GM is being helped by having some of its best products in a generation, bringing out 18 new or refreshed cars and trucks this year and 14 next year. It’s part of GM’s effort to transform its lineup into one of the industry’s newest from among the oldest.

Those new products are winning some rave reviews. The Chevrolet Impala was the first U.S. car chosen as the best sedan on the market by Consumer Reports, a first in at least 20 years, and the Cadillac CTS was picked as Motor Trend’s car of the year.

This year has included many milestones for GM: It was returned to investment-grade status by Moody’s Investors Service in September after losing it eight years ago; it returned to the S&P 500 after being booted off on the eve of bankruptcy.

Improving Quality

The automaker also led one of the industry’s most closely watched new-car quality measures in June when J.D. Power & Associates said GM topped the consultant’s Initial Quality Study. That was a first for GM in the study’s 27-year history.

GM has said that the Government Motors tag repelled some customers.

“This has been a long, hard road,” Mark Reuss, president of GM North America, told reporters yesterday before the Treasury’s announcement. The benefit from shedding government ownership could come immediately, he said. “I think probably some people will begin to consider us right away, maybe the next day.”

The successes come after five tense years that were filled with uncertainty and change for GM.

‘Second Chance’

Rick Wagoner, chief executive officer at GM when the automaker sought government help, lost his job as part of Obama’s auto task force work. His successor Fritz Henderson didn’t last a year as CEO. He was followed by Ed Whitacre, former CEO of AT&T Inc., who was placed on the board as chairman by the government coming out of bankruptcy. He prepared the company for a 2010 initial public offering, then left before the IPO roadshow.

Dan Akerson, also added to GM’s board in the bankruptcy, became GM’s fourth CEO in less than two years in late 2010 and has overseen efforts to complete the automaker’s reorganization.

“We will always be grateful for the second chance extended to us and we are doing our best to make the most of it,” Akerson said yesterday in a statement. “Today is not dramatically different from the hundreds of preceding days during which we have worked to make GM a company our country can be proud of again.”

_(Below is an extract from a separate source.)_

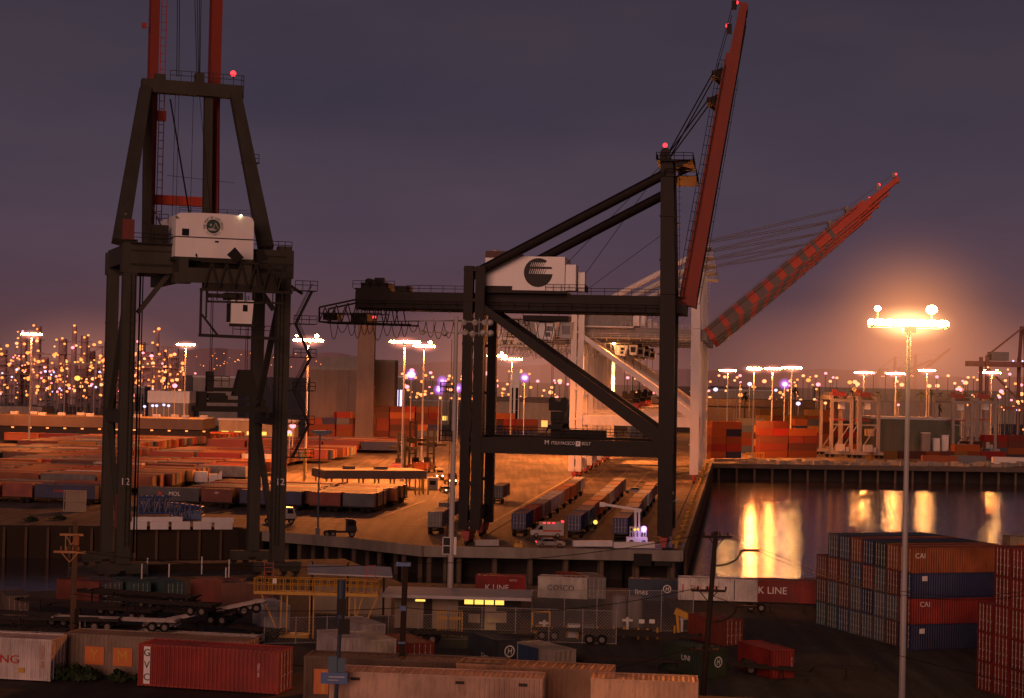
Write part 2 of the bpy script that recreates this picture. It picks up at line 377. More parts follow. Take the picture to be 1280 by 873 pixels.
# water
m, nt, b = new_mat('harbour_water'); N, L = nt.nodes, nt.links
b.inputs['Base Color'].default_value = (0.06, 0.045, 0.055, 1); b.inputs['Roughness'].default_value = 0.10; b.inputs['IOR'].default_value = 2.0
tc = N.new('ShaderNodeTexCoord')
hs = []
for sc_, ds, my in ((0.35, 0.045, 0.8), (1.5, 0.035, 1.6)):
    n = N.new('ShaderNodeTexNoise'); n.inputs['Scale'].default_value = sc_; n.inputs['Detail'].default_value = 3; n.inputs['Roughness'].default_value = 0.5
    mp = N.new('ShaderNodeMapping'); mp.inputs['Scale'].default_value = (0.55 if my > 1 else 0.9, my, 1); L.new(tc.outputs['Object'], mp.inputs['Vector']); L.new(mp.outputs[0], n.inputs['Vector'])
    hs.append((n, ds))
b1 = N.new('ShaderNodeBump'); b1.inputs['Strength'].default_value = 1.0; b1.inputs['Distance'].default_value = hs[0][1]; L.new(hs[0][0].outputs['Fac'], b1.inputs['Height'])
b2 = N.new('ShaderNodeBump'); b2.inputs['Strength'].default_value = 1.0; b2.inputs['Distance'].default_value = hs[1][1]; L.new(hs[1][0].outputs['Fac'], b2.inputs['Height']); L.new(b1.outputs[0], b2.inputs['Normal'])
L.new(b2.outputs[0], b.inputs['Normal'])
M['water'] = m
struct(MB().add([(-6000, -200, WZ), (6000, -200, WZ), (6000, 900, WZ), (-6000, 900, WZ)], [(0, 1, 2, 3)]), 'water', M['water'])

def slab(poly, z0, z1):
    n = len(poly); mb = MB()
    vs = [(p.x, p.y, z1) for p in poly] + [(p.x, p.y, z0) for p in poly]
    return mb.add(vs, [tuple(range(n))] + [(i, n + i, n + (i + 1) % n, (i + 1) % n) for i in range(n)])
# main terminal deck: wharf edge from the left, corner, basin edge, quay across the basin
EDGE = [G(-500, 655), G(0, 656), G(300, 659), G(330, 665), G(440, 674), G(530, 684), O, W(0, (far - O).length), G(1280, 586), G(2600, 604)]
poly = [Vector((-9000, EDGE[0].y - 60, 0))] + EDGE + [Vector((9000, EDGE[-1].y, 0)), Vector((24000, 30000, 0)), Vector((-24000, 30000, 0))]
struct(slab(poly, -1.35, 0.0), 'terminal_ground', M['deck'])
# near yard
NE = [G(-420, 752), G(72, 738), G(96, 703)]
c20, s20 = math.cos(R(20)), math.sin(R(20))
NE.append(NE[-1] + Vector((c20, s20, 0)) * 38)
NE += [G(500, 728), G(850, 737), G(1500, 752)]
npoly = [Vector((-400, 60, 0))] + [Vector((-400, NE[0].y, 0))] + NE + [Vector((500, NE[-1].y, 0)), Vector((500, 60, 0))]
struct(slab(npoly[::-1], -8, 0.0), 'yard_ground', M['yard'])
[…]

He’s replaced several senior executives, including naming Mary Barra the first female head of GM’s product development operations. He’s set several aggressive mid-decade goals, including boosting North America operating margins, stemming Europe losses and increasing China sales.

New Optimism

Akerson has emphasized strengthening GM’s Chevrolet and Cadillac brands globally while also announcing plans to pull Chevy mostly out of Europe and shut the first assembly plant in Germany since World War II.

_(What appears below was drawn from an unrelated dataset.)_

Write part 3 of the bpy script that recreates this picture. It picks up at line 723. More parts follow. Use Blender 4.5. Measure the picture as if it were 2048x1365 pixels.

GM’s new product has brought new optimism to the company, which has reported 15 straight profitable quarters and has increased U.S. sales faster than the total market has grown.

“There have been tens of thousands of people that can now put food on the table,” Reuss said of GM recovery. “There are plants that operate at 110 percent of capacity and there are all of the good things that happen in those towns where those plants are, and the supply bases. There are restaurants again, there’s all of the service business operating again. How do you put numbers on that? I feel good about that.”

GOP Critics

GM and its Chevrolet Volt plug-in hybrid were seized on by Republicans who used it as the symbol of the auto bailout, which was unpopular outside of auto-heavy states, such as Ohio and Michigan. Presidential hopeful Newt Gingrich faulted the Volt for its lack of space for a gun rack, while nominee Mitt Romney called it “an idea whose time has not come.” American Tradition Partnership Inc., a conservative group, referred to Volts as “exploding Obamamobiles.”

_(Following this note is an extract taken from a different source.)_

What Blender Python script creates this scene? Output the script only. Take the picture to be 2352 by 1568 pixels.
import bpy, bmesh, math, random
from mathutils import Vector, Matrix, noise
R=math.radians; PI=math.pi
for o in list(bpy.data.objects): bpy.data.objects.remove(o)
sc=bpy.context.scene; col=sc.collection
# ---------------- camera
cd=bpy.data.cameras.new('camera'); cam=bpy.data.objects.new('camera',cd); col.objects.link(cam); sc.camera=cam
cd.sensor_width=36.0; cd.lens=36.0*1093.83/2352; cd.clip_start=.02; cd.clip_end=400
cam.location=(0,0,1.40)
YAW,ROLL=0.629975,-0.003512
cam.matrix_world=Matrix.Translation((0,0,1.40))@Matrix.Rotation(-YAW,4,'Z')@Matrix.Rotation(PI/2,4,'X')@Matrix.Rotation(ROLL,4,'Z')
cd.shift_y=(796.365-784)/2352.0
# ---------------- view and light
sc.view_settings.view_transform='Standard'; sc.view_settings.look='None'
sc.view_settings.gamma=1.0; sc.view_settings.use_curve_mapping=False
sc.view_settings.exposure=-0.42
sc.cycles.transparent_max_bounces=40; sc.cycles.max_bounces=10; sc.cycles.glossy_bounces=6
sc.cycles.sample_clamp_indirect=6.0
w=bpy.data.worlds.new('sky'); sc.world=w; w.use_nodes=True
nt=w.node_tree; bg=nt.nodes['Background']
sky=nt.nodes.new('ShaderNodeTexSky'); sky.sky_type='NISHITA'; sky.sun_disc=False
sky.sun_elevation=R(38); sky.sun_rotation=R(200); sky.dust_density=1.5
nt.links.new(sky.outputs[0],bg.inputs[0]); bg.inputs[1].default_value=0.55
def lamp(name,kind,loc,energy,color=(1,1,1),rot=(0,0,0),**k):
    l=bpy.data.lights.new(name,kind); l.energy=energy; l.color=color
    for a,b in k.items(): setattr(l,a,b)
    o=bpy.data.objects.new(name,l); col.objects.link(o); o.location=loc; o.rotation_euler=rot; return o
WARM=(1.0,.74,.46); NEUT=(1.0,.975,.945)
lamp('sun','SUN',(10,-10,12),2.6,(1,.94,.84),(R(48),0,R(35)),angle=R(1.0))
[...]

Obama said he “refused to walk away” when the industry was poised to lose 1 million jobs in the midst of a deep recession. The 18-month contraction was the longest since the 43-month slump during the Great Depression, according to the National Bureau of Economic Research.

“When things looked darkest for our most iconic industry, we bet on what was true: the ingenuity and resilience of the proud, hardworking men and women who make this country strong,” Obama said in statement. “Today, that bet has paid off. The American auto industry is back.”

More Changes

Now that U.S. automakers have emerged from a painful period of restructuring and they’re all turning profits, more changes are visible on the horizon.

Akerson recently turned 65 and the company had previously announced that his compensation has been changed to allow him to retire within three years. Ford CEO Alan Mulally, 68, is among the leading candidates to become the next Microsoft CEO, people familiar with the matter have said. Chrysler Group LLC, majority owned by Fiat SpA, is preparing for an IPO early next year.

The Treasury began its sell-down of GM shares about a year ago after announcing in a deal for the automaker to buy back $5.5 billion worth of stock, or 40 percent of the government’s holding at the time. The Treasury also said it would sell off the remaining shares within 15 months in the open market.

The government’s plan to exit helped boost investor confidence, and GM rose in May above its $33 a share IPO price for the first time in more than two years after falling to a low of $18.80 in July 2012.

“Had we not acted to support the automotive industry, the cost to the country would have been substantial -- in terms of lost jobs, lost tax revenue, reduced economic production, and other consequences,” the Treasury said in an e-mailed statement.

GM’s largest shareholder is now the United Auto Workers retiree health-care trust with 9.2 percent, followed by the Canadian governments with 7.2 percent, GM said in a statement.

“The automotive industry is back,” Lew said.